Nos crimes de natureza sexual, rotineiramente praticados às escondidas, a palavra da vítima tem relevância especial, principalmente quando coerente e em harmonia com os demais elementos de prova. Esse ponto de vista defendido pela Primeira Câmara Criminal do Tribunal de Justiça de Mato Grosso culminou na manutenção de sentença proferida em Primeira Instância em face de um condenado a pena de 15 anos de reclusão e um mês e 28 dias de detenção, em regime inicial fechado, pelos crimes de estupro e ameaça em continuidade delitiva (Apelação nº 134298/2008).
No recurso, o apelante buscou sua absolvição defendendo a não comprovação da materialidade e autoria do crime de ameaça, bem como a não configuração do estupro, ao argumento de que as relações sexuais mantidas com sua enteada teriam ocorrido de forma livre e espontânea, inexistindo qualquer tipo de constrangimento contra a ofendida. Alternativamente, pugnou que fosse afastada a causa de aumento de pena pela continuidade delitiva ou sua aplicação em seu patamar mínimo e, ainda, fosse-lhe conferido o direito de apelar em liberdade. Consta da denúncia que na qualidade de padrasto e prevalecendo-se das relações domésticas de coabitação, por diversas vezes, aproveitando-se da ausência de sua companheira na residência, constrangeu a vítima à conjunção carnal, mediante violência e grave ameaças. A vítima era virgem quando foi violentada pela primeira vez. Além disso, o apelante também vinha ameaçando a própria companheira, prometendo causar-lhe mal grave, inclusive com ameaças de morte, caso ela o abandonasse.

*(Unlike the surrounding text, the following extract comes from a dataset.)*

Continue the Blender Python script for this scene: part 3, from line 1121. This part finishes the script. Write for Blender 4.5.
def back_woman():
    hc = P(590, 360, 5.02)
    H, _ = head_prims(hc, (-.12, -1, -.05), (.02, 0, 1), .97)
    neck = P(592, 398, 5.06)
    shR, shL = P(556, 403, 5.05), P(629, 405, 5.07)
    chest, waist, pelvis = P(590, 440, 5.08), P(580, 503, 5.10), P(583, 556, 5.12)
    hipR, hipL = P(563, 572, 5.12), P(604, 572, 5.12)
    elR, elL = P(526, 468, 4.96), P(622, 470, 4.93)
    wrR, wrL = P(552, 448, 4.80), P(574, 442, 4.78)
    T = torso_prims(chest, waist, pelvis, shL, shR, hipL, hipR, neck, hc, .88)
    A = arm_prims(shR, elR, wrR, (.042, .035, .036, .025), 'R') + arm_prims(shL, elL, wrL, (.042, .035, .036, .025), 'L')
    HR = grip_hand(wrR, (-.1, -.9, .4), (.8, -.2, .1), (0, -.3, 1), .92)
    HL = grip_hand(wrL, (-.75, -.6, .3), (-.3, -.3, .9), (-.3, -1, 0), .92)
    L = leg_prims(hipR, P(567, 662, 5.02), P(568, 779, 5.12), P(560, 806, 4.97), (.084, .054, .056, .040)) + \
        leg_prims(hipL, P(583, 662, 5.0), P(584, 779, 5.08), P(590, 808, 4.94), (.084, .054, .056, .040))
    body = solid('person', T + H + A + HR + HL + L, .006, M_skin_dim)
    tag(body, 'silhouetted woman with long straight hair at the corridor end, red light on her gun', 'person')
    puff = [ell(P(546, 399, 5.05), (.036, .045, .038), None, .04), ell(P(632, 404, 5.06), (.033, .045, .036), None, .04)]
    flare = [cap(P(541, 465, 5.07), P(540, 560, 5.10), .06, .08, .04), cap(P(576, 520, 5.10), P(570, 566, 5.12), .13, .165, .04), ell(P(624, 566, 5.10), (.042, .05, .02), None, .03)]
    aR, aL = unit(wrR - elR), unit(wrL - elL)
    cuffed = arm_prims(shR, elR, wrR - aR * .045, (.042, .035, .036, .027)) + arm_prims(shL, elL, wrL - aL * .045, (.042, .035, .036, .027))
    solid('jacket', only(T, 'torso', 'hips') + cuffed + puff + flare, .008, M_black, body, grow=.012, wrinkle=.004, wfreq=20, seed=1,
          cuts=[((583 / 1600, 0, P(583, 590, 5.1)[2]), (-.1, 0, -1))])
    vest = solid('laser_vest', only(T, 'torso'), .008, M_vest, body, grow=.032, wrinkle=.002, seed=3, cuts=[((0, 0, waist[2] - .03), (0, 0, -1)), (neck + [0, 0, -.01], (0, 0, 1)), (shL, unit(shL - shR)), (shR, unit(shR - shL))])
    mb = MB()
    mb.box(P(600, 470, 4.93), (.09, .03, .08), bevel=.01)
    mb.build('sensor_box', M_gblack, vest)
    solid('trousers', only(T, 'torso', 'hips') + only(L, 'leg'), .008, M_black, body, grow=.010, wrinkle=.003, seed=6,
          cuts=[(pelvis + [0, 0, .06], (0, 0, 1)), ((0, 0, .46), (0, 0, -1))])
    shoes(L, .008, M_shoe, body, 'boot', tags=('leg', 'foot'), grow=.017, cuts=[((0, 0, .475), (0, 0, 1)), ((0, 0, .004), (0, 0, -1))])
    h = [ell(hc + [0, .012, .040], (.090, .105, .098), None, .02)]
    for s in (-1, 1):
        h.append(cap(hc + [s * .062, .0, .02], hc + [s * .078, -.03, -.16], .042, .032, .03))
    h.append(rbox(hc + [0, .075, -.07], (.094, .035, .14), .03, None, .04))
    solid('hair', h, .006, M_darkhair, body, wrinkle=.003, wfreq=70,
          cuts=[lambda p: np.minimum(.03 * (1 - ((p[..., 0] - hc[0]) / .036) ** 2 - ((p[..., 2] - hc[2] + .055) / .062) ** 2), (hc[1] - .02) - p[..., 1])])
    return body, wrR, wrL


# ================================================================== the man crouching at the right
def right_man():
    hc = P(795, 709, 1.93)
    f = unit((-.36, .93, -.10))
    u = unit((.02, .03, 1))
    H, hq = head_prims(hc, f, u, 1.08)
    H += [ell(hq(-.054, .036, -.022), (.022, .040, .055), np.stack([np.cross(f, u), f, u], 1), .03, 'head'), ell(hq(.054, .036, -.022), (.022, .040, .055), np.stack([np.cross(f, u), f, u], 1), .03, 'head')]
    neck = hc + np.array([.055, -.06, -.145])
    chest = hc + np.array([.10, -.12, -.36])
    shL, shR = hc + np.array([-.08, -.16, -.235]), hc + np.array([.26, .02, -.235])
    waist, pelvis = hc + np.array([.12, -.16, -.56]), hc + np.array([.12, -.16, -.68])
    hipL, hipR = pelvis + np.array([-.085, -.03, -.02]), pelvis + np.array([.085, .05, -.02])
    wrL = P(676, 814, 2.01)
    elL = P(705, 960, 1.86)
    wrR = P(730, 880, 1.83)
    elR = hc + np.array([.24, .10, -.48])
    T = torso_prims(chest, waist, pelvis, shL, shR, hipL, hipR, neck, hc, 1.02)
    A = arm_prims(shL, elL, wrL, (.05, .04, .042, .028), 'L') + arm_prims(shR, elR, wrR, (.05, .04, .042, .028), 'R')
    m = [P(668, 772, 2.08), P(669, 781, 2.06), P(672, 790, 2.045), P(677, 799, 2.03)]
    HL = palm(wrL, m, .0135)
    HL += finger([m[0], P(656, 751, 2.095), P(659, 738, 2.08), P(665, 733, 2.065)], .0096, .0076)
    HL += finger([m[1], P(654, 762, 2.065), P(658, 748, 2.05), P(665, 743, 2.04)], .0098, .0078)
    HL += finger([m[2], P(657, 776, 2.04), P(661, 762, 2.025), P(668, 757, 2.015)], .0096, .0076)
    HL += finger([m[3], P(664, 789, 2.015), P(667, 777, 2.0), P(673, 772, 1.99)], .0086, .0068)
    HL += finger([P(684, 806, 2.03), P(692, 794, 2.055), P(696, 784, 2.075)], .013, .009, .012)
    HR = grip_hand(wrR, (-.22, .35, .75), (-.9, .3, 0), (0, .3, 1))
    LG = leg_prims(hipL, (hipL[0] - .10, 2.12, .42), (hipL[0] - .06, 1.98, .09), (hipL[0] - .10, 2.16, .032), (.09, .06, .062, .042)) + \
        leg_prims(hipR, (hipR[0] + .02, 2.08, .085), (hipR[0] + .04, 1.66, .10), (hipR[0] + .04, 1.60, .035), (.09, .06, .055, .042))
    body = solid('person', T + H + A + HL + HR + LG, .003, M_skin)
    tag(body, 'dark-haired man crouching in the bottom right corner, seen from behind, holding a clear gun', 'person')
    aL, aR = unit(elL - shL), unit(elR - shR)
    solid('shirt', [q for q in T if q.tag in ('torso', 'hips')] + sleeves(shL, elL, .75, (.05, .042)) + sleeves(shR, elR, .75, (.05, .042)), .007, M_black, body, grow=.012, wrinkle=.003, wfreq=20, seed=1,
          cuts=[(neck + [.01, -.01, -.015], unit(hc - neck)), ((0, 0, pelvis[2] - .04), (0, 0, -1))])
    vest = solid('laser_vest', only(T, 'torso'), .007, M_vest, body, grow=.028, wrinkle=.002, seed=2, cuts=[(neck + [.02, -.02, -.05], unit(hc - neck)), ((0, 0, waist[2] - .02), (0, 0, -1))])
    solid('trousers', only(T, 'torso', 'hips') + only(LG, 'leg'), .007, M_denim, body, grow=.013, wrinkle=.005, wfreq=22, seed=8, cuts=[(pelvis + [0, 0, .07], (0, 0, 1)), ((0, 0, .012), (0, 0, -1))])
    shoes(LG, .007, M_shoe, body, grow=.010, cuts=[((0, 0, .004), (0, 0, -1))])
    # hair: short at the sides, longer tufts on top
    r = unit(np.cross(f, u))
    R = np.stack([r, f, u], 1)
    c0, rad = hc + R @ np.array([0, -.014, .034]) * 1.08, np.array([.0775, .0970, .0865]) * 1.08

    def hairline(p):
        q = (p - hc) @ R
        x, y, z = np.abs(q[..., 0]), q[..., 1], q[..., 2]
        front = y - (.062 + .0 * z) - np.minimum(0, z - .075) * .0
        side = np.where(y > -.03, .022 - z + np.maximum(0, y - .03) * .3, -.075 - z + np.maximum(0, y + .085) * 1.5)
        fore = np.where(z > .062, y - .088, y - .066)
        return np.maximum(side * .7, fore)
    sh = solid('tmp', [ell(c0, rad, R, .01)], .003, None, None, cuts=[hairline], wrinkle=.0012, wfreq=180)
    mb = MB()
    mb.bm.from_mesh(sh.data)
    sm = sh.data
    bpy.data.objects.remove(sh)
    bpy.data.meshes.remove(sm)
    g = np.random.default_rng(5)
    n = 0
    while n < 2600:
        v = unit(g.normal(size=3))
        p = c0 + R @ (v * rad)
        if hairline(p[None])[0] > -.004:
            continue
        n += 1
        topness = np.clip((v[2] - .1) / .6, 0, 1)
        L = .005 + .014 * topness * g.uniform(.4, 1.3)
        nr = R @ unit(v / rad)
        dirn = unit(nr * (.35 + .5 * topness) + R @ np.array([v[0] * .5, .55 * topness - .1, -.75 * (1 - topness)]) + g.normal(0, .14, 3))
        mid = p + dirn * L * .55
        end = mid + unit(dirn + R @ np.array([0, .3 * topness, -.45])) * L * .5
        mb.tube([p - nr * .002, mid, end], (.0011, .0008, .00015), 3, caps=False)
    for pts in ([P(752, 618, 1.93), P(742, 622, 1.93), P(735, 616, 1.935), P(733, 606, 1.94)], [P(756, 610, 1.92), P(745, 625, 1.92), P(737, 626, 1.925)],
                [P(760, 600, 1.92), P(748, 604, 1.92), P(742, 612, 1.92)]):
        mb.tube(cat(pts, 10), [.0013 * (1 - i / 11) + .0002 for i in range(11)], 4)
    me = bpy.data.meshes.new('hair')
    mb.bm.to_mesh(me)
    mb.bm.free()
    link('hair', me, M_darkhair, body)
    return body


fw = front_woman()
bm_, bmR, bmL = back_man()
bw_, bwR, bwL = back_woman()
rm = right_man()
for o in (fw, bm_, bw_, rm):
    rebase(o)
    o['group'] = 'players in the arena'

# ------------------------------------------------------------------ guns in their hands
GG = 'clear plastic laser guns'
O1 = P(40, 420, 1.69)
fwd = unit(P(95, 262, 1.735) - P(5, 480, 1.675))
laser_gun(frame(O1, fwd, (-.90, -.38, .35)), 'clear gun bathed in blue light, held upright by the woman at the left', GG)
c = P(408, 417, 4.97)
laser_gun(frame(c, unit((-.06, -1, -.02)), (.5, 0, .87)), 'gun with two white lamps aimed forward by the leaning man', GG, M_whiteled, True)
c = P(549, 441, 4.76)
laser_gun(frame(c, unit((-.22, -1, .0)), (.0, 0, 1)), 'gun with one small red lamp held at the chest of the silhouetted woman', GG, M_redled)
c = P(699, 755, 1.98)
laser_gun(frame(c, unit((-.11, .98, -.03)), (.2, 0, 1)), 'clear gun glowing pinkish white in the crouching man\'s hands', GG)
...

Para o relator do recurso, desembargador Juvenal Pereira da Silva, a materialidade delitiva do crime de estupro está consolidada pelo relatório de exame de corpo de delito e pela robusta e uníssona prova oral coligida aos autos. “De igual modo, a autoria sobressai incontroversa, encontrando-se demonstrada principalmente pelos depoimentos do próprio apelante e da vítima”, assinalou. O recorrente, tanto na fase policial quanto em juízo, confirmou que mantinha relações sexuais com a enteada, alegando que eram consentidas. Contudo, o magistrado destacou que a vítima descreveu os fatos, narrando-os de modo coerente e verossímil em ambas as fases processuais e revelou que sofreu abusos desde os 14 aos. Além disso, os depoimentos da mãe da vítima mostraram-se em total sintonia com o relato dela.
“A pretensão da defesa de desqualificar as provas produzidas nos autos pela solteira versão apresentada pelo recorrente não merece prosperar, encontrando a condenação sólido fundamento nas provas erigidas ao longo da instrução”, finalizou o magistrado em seu voto. A decisão foi em conformidade com o parecer ministerial. Acompanharam voto do relator a juíza substituta de Segundo Grau Graciema Ribeiro de Caravellas (revisor) e o desembargador Rui Ramos Ribeiro (vogal).